Robinson continues, "We encourage him to speak up more, because he's a kid we want other kids to model after."

Archie is smart, motivated, and an excellent athlete. But he's slender. "I believe he has a future," Robinson says. "If he gets in someone's program and they put him on a weight training regimen — remember we don't have that here."

El Cerrito has a few donated tires that people take turns lifting. A couple of weight benches make up the rest of the array. No wonder that Aaron Banks goes to an Emeryville gym most afternoons. "Arrion should have his choice of where to go," Robinson concludes. Kahn seconds that notion. "What people don't think about is that last year QBs wouldn't throw to Adarius Pickett's side of the field. They were throwing to Archie's. And he did great."

Robinson's view of Calvin Nunley is also perceptive. "He's a great kid who likes to play around and have fun. I don't know what goes on with him at home. Maybe he doesn't have that long before he has to start paying bills and knuckle down to responsibilities. I'm glad he gets this time to be a kid."

Archie, who wants to be "something in the engineering field" is not worried about the SAT he's set to take, or about his GPA. "I try to manage only what I can control," he says. "Then it's not as stressful because I know I've done all I can."

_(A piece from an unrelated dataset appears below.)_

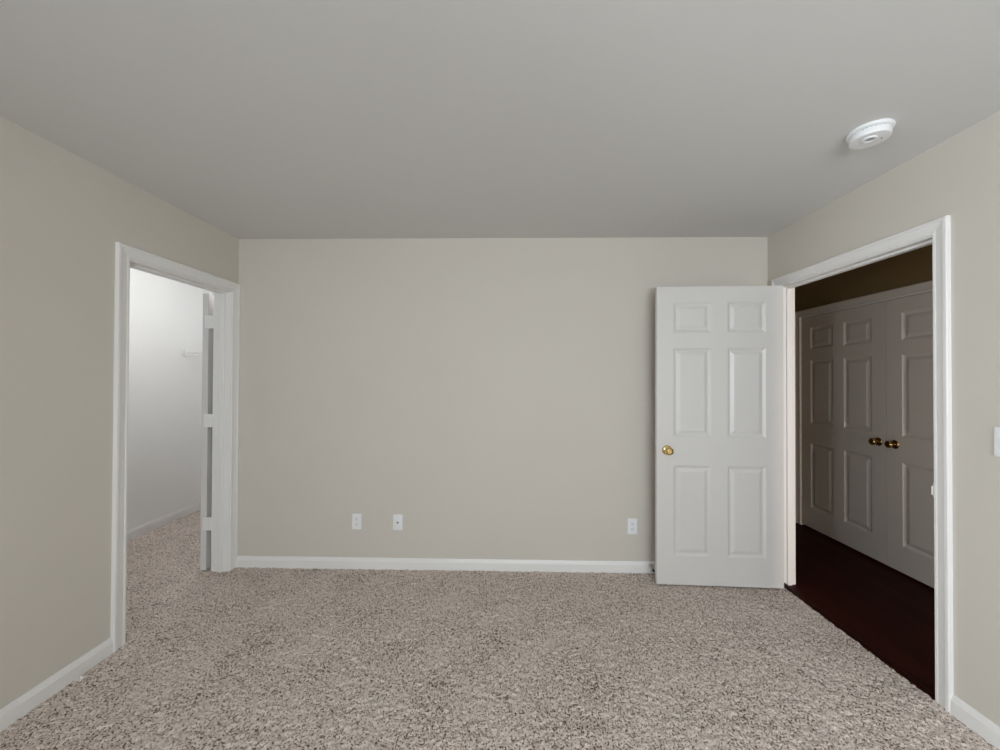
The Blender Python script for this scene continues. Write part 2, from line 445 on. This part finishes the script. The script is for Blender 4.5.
baseboard('baseboard_hall_side', 'white baseboard between hall doors and end wall', HX, 'y', -1, HD1 + 0.068, HY1 - 0.014)

# ------------------------------------------------------------------ six-panel doors
def six_panel_leaf(W, Z0, Z1, TH, stile=0.112, mull=0.106):
    """leaf in local space: x 0..W from the hinge edge, y -TH/2..TH/2, moulded panels on both faces"""
    pw = (W - 2 * stile - mull) / 2
    xs = [0, stile, stile + pw, stile + pw + mull, W - stile, W]
    S = (Z1 - Z0) / 2.015
    zs = [Z0 + S * k for k in (0, 0.192, 0.804, 0.996, 1.598, 1.703, 1.906, 2.015)]
    bm = bmesh.new()
    RINGS = [(0.0, 0.0), (0.002, 0.0018), (0.017, 0.0095), (0.020, 0.0100), (0.023, 0.0095), (0.044, 0.0014), (0.047, 0.0010)]
    for sgn in (-1, 1):
        y = sgn * TH / 2
        V = {}
        def vert(x, z, d=0.0):
            k = (round(x, 5), round(z, 5), round(d, 5))
            if k not in V: V[k] = bm.verts.new((x, y - sgn * d, z))
            return V[k]
        for i in range(5):
            for j in range(7):
                x0, x1, z0, z1 = xs[i], xs[i + 1], zs[j], zs[j + 1]
                if i in (1, 3) and j in (1, 3, 5):
                    prev = None
                    for ins, d in RINGS:
                        ring = [vert(x0 + ins, z0 + ins, d), vert(x1 - ins, z0 + ins, d), vert(x1 - ins, z1 - ins, d), vert(x0 + ins, z1 - ins, d)]
                        if prev:
                            for k in range(4): bm.faces.new((prev[k], prev[(k + 1) % 4], ring[(k + 1) % 4], ring[k]))
                        prev = ring
                    bm.faces.new(prev)
                else:
                    bm.faces.new((vert(x0, z0), vert(x1, z0), vert(x1, z1), vert(x0, z1)))
    h = TH / 2
    def strip(a, b, c, d): bm.faces.new([bm.verts.new(p) for p in (a, b, c, d)])
    for x in (0, W): strip((x, -h, Z0), (x, h, Z0), (x, h, Z1), (x, -h, Z1))
    for z in (Z0, Z1): strip((0, -h, z), (W, -h, z), (W, h, z), (0, h, z))
    bmesh.ops.remove_doubles(bm, verts=bm.verts, dist=1e-5)
    bmesh.ops.dissolve_degenerate(bm, dist=1e-6, edges=bm.edges)
    return bm
KNOB = [(0, 0.0), (0.0325, 0.0), (0.0325, 0.003), (0.030, 0.006), (0.022, 0.009), (0.0125, 0.011), (0.011, 0.016), (0.011, 0.024), (0.0145, 0.029),
        (0.021, 0.033), (0.0258, 0.039), (0.0272, 0.046), (0.0255, 0.053), (0.021, 0.058), (0.014, 0.0605), (0.0135, 0.0590), (0.006, 0.0590), (0, 0.0590)]
def knob(parent, x, z, y, sgn, mat, label=None):
    bm = bmesh.new(); lathe(bm, KNOB[:7], TR(x, y, z) @ RX(90 if sgn < 0 else -90), 36)
    k = obj('knob', (lambda b: (lathe(b, KNOB[5:], TR(x, y, z) @ RX(90 if sgn < 0 else -90), 36), b)[1])(bmesh.new()), mat, parent, smooth=True)
    obj('rosette', bm, mat, k, smooth=True)
    if label: k['label'] = label
    return k
def hinge(parent, px, py, z, half=0.045, leaf=None, mat=M_TRIM, label=None):
    bm = bmesh.new()
    for k in range(3):
        z0 = z - half + k * 2 * half / 3
        lathe(bm, [(0, z0 + 0.0006), (0.0062, z0 + 0.0006), (0.0062, z0 + 2 * half / 3 - 0.0006), (0, z0 + 2 * half / 3 - 0.0006)], TR(px, py, 0), 16)
    for s in (-1, 1):
        lathe(bm, [(0, s * 0.004), (0.0042, s * 0.003), (0.0052, 0), (0, 0)], TR(px, py, z + s * half), 16)
    for x0, x1, y0, y1 in leaf or ():
        box(bm, x0, x1, y0, y1, z - half, z + half, 0.0005, 1)
    h = obj('hinge', bm, mat, parent, smooth=True)
    if label: h['label'] = label
    return h

# --- bedroom door, swung open against the back wall
DW, DT = 0.832, 0.035
ang = math.radians(180 - 2.2)
d1 = obj('door_1', six_panel_leaf(DW, 0.006, 2.034, DT), M_DOOR)
d1.location = (1.852, 2.574, 0); d1.rotation_euler = (0, 0, ang)
tag(d1, 'white six-panel bedroom door standing open in front of the back wall', 'door', kind='structure')
# local +y now faces the camera
knob(d1, DW - 0.068, 0.918, DT / 2, 1, M_BRASS, 'polished brass door knob')
knob(d1, DW - 0.068, 0.918, -DT / 2, -1, M_BRASS)
bm = bmesh.new(); box(bm, DW - 0.0005, DW + 0.0015, -0.0125, 0.0125, 0.890, 0.946, 0.0005, 1)
lp = obj('latch_plate', bm, M_STEEL, d1)
bm = bmesh.new(); prism(bm, [(DW + 0.0015, -0.006), (DW + 0.010, 0.005), (DW + 0.010, 0.007), (DW + 0.0015, 0.007)], 'z', 0.910, 0.928)
obj('latch_bolt', bm, M_STEEL, lp)
for z in (0.26, 1.06, 1.82):
    hinge(d1, -0.010, -DT / 2 - 0.003, z, leaf=((-0.012, 0.0, -DT / 2 - 0.003, -DT / 2 + 0.001), (-0.0015, 0.0005, -DT / 2, DT / 2 - 0.006)), mat=M_TRIM)

# --- the double doors across the hall
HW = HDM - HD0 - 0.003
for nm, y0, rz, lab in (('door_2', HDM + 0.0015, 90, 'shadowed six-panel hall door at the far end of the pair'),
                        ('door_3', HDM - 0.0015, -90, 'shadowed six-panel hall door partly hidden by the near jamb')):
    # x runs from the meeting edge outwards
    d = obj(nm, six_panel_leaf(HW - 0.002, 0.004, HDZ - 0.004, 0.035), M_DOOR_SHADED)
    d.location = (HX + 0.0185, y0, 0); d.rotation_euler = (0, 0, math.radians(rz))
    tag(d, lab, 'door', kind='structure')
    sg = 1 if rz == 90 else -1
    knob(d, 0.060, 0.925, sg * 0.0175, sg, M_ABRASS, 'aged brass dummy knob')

# --- closet door, folded right back along the closet side of the left wall
ct = obj('door_4', six_panel_leaf(0.745, 0.002, 2.015, 0.041), M_DOOR)
ct.location = (-2.208, 2.692, 0); ct.rotation_euler = (0, 0, math.radians(93.0))
tag(ct, 'white closet door folded back so that only its hinge edge shows', 'door', kind='structure')
for z in (0.336, 1.087, 1.808):
    hinge(ct, 0.001, -0.040, z, 0.047, leaf=((-0.002, 0.0006, -0.040, 0.004), (-0.0025, 0.0000, -0.072, -0.040)), mat=M_TRIM, label='white painted hinge')
knob(ct, 0.745 - 0.068, 0.918, 0.018, 1, M_BRASS)

# ------------------------------------------------------------------ smoke detector
sd = tag(empty('smoke_detector', (1.503, 1.583, H)), 'round white smoke detector on the ceiling above the hall doorway', 'smoke detector')
bm = bmesh.new(); lathe(bm, [(0, 0), (0.0735, 0), (0.0745, -0.003), (0.0735, -0.010), (0.070, -0.0125), (0, -0.0125)], n=64)
obj('base_plate', bm, M_PLASTIC, sd, smooth=True)
bm = bmesh.new()
lathe(bm, [(0, -0.0125), (0.0600, -0.0125), (0.0600, -0.0160), (0.0650, -0.0165), (0.0660, -0.0185), (0.0648, -0.0385), (0.0636, -0.0405), (0.0600, -0.0412), (0.0300, -0.0425), (0, -0.0430)], n=64)
for k in range(28):
    a = 2 * math.pi * k / 28
    m = RZ(math.degrees(a))
    vs = [m @ Vector(p) for p in ((0.0603, -0.004, -0.0130), (0.0603, 0.004, -0.0130), (0.0603, 0.004, -0.0162), (0.0603, -0.004, -0.0162))]
    f = bm.faces.new([bm.verts.new(v) for v in vs]); f.material_index = 1
bd = obj('body', bm, [M_PLASTIC, M_DARK], sd, smooth=True)
bm = bmesh.new()
lathe(bm, [(0.0160, -0.0400), (0.0160, -0.0465), (0.0180, -0.0475), (0.0215, -0.0475), (0.0230, -0.0460), (0.0230, -0.0400)], TR(-0.012, -0.012, 0), 40)
obj('button_ring', bm, M_PLASTIC, sd, smooth=True)
bm = bmesh.new(); lathe(bm, [(0, -0.0400), (0.0145, -0.0400), (0.0140, -0.0445), (0.0100, -0.0452), (0, -0.0450)], TR(-0.012, -0.012, 0), 32)
obj('test_button', bm, M_GREYPL, sd, smooth=True)
bm = bmesh.new(); lathe(bm, [(0, -0.0400), (0.0025, -0.0400), (0.0025, -0.0435), (0, -0.0445)], TR(0.030, -0.018, 0), 16)
obj('indicator_light', bm, M_DARK, sd, smooth=True)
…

Pragmatic Nunley says, "I gotta have a backup plan in case football doesn't work out. So it won't shatter me. My parents tell me I gotta have something to fall back on. But it'd sure be nice to get a scholarship."

Both are confident, after watching tape, that the team can beat Lassen High, a five-hour drive away. "I know we can beat 'em," Nunley says.

They do not. Reasons are plentiful: they were too tired from the road trip; they waited while the JV played, with nothing to do but fret; they were exhausted by the time they hit the field. Kahn shrugs. "It just didn't work out. But the team bonded in a way it hadn't." Kahn brought sports films — Remember the Titans, The Program, a few others — to play on the bus, but the DVD player was kaput. Few had cell reception. They had to talk to each other. "That was good," Kahn concludes.

The team shows it in the next two games, which they win handily, with an emphasis on moving together that had been lacking earlier. Tackles come easier and the running game improves. The defense, especially the secondary with Washington and Archie, steps up. Washington plays wide receiver in addition to running back and cornerback, while Nunley upgrades his highlight reel with leaping catches and slippery runbacks. Then the Gauchos travel to Salesian High in Richmond for a non-league game.

The crowd contains dual fans: one teen goes to El Cerrito, the other to Salesian. And there are plenty of alumni of both schools. Everyone knows everyone else. The El Cerrito coaches are dressed in black; Kahn looks as menacing as a teddy bear. Fans whisper that Salesian beat St. Mary's a week earlier. As Salesian threatens to strike first, Archie intercepts the ball on the El Cerrito 10. Washington breaks tackles to get a vital first down. But no one scores through the first quarter as the game gets rougher. Aaron Banks makes the crowd gasp when he tackles Salesian's running back by lifting him up and slamming him into the turf.